● What needs to be done: Data follows below. Repeat exactly the lines between the line holding "Build this scene" and the line holding "cam_d.dof.use_dof = True;", inclusive, and nothing more; drop pictures.

● Record excerpts:

════════════════

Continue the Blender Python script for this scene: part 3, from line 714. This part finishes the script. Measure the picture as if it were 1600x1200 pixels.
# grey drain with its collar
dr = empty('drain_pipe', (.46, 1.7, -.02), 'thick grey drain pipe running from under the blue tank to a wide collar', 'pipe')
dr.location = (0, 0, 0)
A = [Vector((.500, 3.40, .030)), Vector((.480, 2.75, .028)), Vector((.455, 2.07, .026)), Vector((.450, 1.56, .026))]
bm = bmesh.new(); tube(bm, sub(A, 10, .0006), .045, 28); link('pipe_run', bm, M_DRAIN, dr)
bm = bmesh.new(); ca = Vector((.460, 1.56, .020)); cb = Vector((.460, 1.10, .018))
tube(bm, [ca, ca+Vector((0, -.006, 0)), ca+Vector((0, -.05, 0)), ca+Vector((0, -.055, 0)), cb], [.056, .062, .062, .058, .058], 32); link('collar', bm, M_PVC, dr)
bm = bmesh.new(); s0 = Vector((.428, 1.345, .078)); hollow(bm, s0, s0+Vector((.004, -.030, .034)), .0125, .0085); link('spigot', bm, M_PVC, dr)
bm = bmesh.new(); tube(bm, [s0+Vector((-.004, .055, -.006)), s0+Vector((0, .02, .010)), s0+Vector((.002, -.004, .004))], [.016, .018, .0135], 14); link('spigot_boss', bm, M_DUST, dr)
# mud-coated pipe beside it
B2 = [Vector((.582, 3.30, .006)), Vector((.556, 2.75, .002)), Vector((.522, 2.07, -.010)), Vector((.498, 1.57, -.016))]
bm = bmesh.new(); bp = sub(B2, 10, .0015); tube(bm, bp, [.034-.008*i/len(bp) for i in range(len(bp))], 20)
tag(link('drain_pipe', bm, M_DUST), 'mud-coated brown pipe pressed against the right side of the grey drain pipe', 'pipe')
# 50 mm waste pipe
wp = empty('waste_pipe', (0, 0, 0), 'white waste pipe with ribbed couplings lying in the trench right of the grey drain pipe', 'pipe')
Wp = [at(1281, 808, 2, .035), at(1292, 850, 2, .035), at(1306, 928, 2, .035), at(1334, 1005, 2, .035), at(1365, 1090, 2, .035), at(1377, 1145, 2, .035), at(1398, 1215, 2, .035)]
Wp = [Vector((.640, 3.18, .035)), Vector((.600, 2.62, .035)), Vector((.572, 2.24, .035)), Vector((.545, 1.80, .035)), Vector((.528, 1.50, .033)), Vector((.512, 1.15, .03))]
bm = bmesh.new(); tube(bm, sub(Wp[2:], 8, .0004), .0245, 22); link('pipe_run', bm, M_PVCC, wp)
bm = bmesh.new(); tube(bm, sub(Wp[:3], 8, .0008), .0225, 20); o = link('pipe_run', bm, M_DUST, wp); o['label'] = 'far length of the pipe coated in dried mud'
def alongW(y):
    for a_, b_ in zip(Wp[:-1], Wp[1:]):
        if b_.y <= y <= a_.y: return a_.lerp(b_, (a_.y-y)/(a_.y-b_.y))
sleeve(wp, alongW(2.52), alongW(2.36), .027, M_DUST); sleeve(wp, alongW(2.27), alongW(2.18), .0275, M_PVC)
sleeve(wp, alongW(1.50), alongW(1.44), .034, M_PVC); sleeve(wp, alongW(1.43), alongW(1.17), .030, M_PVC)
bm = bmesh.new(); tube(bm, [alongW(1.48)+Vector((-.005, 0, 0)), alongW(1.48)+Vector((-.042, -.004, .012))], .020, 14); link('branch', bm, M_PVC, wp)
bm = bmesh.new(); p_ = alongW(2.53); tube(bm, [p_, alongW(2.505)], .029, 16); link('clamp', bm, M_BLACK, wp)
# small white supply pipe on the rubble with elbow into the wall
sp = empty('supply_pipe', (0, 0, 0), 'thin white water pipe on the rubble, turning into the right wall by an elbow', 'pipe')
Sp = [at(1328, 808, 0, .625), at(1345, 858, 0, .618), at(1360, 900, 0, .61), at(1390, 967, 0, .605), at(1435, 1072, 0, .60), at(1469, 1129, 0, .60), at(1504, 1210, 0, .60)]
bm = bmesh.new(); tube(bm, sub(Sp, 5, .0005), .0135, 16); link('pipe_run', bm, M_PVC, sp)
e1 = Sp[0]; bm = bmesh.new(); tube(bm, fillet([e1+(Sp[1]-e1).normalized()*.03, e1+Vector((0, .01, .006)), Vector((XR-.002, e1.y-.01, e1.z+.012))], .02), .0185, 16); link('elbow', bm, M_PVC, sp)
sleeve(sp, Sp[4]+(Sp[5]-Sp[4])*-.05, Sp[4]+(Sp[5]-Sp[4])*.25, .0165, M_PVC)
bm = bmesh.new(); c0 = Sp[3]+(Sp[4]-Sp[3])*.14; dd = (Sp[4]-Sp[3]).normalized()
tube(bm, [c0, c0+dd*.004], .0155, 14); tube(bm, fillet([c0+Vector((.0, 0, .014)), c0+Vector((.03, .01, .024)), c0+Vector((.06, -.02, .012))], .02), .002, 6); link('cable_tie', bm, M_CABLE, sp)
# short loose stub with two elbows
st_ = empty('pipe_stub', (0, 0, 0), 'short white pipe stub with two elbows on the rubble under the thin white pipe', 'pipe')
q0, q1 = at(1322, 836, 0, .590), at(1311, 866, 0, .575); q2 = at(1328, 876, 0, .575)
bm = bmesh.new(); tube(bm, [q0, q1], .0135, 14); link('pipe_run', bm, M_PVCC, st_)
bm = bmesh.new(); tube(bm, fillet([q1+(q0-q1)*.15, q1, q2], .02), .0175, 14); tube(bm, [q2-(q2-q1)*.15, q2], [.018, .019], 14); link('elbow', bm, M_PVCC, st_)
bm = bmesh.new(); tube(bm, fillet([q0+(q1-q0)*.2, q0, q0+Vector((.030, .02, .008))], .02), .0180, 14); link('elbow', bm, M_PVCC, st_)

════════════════

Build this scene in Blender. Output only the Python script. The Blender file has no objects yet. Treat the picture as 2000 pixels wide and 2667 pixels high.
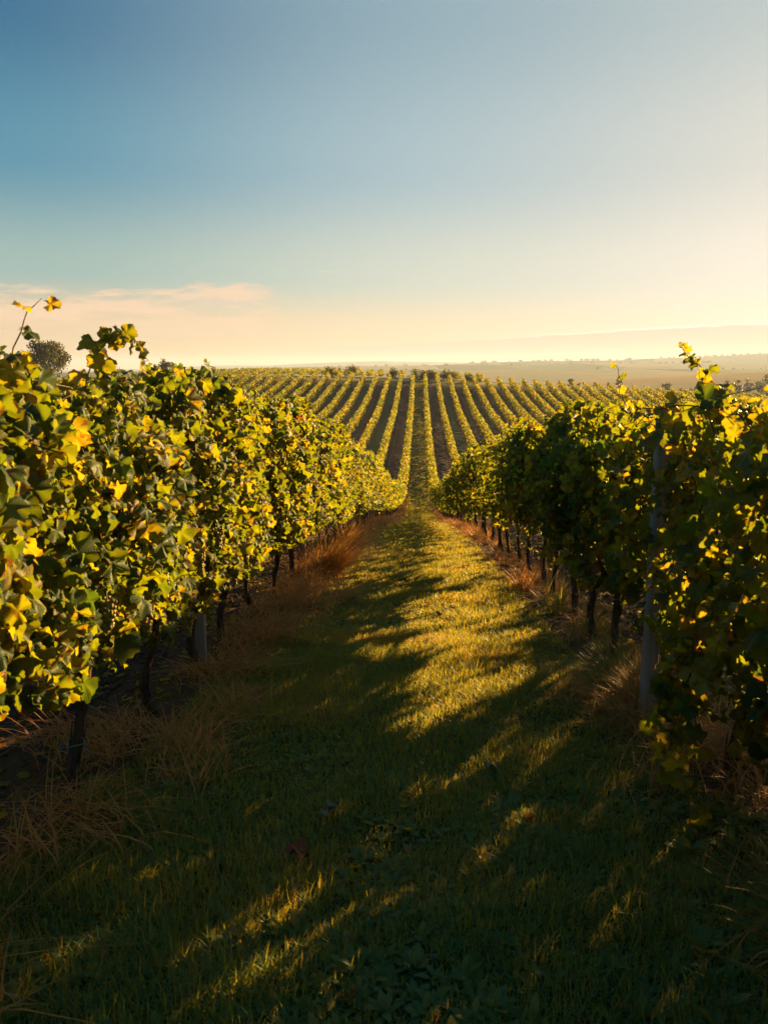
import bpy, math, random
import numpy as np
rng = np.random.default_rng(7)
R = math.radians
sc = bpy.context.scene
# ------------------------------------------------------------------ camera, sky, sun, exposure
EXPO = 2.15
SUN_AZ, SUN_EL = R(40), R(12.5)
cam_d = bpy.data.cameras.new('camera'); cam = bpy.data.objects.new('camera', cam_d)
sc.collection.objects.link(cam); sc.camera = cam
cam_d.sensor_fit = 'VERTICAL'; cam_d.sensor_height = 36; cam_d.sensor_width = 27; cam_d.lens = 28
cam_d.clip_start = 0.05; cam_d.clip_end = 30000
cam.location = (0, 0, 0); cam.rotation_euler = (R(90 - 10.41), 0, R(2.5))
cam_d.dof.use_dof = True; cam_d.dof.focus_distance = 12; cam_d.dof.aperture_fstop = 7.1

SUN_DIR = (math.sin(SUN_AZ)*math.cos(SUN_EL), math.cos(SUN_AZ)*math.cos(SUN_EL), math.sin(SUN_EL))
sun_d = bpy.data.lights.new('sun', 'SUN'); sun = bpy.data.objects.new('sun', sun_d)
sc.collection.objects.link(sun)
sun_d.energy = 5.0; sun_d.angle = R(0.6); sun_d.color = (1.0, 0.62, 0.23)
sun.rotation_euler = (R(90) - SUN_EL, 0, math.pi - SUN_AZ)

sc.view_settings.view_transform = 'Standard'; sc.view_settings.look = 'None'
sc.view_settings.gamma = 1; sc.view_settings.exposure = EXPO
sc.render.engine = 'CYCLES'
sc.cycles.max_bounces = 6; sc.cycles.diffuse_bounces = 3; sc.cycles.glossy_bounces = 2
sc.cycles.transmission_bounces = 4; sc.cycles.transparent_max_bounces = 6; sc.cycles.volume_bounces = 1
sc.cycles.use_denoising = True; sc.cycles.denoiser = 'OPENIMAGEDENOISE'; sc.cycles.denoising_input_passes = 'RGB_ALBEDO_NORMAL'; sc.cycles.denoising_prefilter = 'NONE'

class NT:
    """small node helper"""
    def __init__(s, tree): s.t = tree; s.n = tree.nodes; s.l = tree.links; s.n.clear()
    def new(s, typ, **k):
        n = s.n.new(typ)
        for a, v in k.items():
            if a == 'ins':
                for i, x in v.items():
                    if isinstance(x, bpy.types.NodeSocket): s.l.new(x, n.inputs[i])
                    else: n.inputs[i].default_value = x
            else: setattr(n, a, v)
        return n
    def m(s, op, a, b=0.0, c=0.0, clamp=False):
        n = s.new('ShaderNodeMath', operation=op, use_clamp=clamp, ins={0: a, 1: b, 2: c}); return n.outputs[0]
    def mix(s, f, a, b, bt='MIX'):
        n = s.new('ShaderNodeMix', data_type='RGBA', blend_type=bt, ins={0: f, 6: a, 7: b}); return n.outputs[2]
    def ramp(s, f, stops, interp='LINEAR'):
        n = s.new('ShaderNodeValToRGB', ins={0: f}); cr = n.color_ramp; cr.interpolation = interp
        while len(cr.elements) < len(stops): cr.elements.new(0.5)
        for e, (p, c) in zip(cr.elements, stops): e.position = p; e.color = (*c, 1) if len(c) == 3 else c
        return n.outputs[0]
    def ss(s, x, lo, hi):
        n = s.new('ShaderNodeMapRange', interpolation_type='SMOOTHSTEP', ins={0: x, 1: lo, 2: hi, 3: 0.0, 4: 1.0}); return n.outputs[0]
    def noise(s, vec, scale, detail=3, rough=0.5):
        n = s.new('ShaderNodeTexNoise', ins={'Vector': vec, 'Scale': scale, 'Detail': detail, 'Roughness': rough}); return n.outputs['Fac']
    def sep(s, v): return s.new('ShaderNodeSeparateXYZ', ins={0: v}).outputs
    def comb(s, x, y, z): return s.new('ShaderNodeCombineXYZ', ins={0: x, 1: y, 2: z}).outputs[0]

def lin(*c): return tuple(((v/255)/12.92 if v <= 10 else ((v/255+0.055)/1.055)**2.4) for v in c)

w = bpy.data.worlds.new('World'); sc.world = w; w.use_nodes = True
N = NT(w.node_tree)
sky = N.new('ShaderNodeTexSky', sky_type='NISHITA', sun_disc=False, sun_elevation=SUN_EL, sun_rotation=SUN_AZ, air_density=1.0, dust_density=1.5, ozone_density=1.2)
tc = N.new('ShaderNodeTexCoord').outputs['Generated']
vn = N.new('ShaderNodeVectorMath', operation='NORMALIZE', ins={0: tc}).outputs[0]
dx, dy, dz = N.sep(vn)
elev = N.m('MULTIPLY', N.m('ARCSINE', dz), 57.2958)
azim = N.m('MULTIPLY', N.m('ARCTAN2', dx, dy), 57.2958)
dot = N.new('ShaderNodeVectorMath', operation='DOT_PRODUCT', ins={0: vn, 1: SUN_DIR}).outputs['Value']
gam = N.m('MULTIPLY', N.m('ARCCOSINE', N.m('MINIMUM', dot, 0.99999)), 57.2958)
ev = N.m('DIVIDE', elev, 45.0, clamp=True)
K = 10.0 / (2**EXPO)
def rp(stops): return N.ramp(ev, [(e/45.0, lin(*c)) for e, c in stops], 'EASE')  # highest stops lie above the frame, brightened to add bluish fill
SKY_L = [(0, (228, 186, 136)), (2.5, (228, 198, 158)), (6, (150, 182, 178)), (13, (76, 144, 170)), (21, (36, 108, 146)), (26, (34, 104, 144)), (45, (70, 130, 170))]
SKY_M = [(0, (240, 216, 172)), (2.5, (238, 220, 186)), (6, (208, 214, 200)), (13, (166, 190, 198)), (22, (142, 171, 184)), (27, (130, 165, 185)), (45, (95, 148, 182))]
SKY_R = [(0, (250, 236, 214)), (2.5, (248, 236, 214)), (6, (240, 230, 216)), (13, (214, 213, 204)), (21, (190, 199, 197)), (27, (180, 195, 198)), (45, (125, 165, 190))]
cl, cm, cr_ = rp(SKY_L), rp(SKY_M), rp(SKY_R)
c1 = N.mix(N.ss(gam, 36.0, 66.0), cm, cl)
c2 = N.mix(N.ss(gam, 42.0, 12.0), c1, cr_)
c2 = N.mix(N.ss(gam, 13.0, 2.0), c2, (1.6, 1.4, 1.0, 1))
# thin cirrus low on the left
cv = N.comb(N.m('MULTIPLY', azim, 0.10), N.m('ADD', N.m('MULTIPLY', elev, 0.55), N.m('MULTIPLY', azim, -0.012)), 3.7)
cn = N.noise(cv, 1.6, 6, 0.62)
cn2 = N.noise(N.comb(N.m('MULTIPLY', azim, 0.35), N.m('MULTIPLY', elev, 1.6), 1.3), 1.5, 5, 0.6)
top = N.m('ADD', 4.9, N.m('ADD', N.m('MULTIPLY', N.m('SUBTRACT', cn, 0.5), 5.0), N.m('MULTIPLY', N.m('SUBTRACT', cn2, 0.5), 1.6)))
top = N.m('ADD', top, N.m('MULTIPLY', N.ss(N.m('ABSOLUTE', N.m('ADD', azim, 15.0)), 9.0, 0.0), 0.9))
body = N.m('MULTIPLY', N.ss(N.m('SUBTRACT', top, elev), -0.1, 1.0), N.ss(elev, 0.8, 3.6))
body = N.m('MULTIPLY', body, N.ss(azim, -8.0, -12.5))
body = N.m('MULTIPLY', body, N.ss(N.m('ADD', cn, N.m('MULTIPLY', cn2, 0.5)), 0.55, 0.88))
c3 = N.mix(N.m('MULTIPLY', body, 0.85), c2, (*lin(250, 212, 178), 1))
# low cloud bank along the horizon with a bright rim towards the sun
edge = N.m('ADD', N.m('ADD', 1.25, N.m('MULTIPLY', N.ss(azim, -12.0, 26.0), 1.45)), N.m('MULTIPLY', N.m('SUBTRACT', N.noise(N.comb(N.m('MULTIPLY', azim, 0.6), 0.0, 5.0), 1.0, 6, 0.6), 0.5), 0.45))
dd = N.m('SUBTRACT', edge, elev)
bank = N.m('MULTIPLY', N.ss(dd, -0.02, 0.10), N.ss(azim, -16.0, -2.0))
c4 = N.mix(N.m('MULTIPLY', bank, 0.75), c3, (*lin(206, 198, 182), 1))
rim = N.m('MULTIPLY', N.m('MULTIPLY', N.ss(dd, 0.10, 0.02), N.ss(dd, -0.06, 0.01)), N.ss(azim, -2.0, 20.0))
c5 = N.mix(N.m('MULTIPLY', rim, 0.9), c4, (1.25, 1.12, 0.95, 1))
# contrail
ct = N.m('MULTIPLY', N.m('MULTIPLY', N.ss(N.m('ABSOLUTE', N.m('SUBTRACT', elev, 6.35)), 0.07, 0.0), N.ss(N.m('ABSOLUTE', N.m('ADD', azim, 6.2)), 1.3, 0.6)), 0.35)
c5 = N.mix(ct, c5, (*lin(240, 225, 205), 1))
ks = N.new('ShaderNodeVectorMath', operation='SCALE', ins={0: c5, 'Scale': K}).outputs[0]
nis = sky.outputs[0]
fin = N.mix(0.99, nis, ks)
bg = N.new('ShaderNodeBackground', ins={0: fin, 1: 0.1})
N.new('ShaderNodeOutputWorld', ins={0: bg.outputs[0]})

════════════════

● Full output:
Build this scene in Blender. Output only the Python script. The Blender file has no objects yet. Treat the picture as 2000 pixels wide and 2667 pixels high.
import bpy, math, random
import numpy as np
rng = np.random.default_rng(7)
R = math.radians
sc = bpy.context.scene
# ------------------------------------------------------------------ camera, sky, sun, exposure
EXPO = 2.15
SUN_AZ, SUN_EL = R(40), R(12.5)
cam_d = bpy.data.cameras.new('camera'); cam = bpy.data.objects.new('camera', cam_d)
sc.collection.objects.link(cam); sc.camera = cam
cam_d.sensor_fit = 'VERTICAL'; cam_d.sensor_height = 36; cam_d.sensor_width = 27; cam_d.lens = 28
cam_d.clip_start = 0.05; cam_d.clip_end = 30000
cam.location = (0, 0, 0); cam.rotation_euler = (R(90 - 10.41), 0, R(2.5))
cam_d.dof.use_dof = True; cam_d.dof.focus_distance = 12; cam_d.dof.aperture_fstop = 7.1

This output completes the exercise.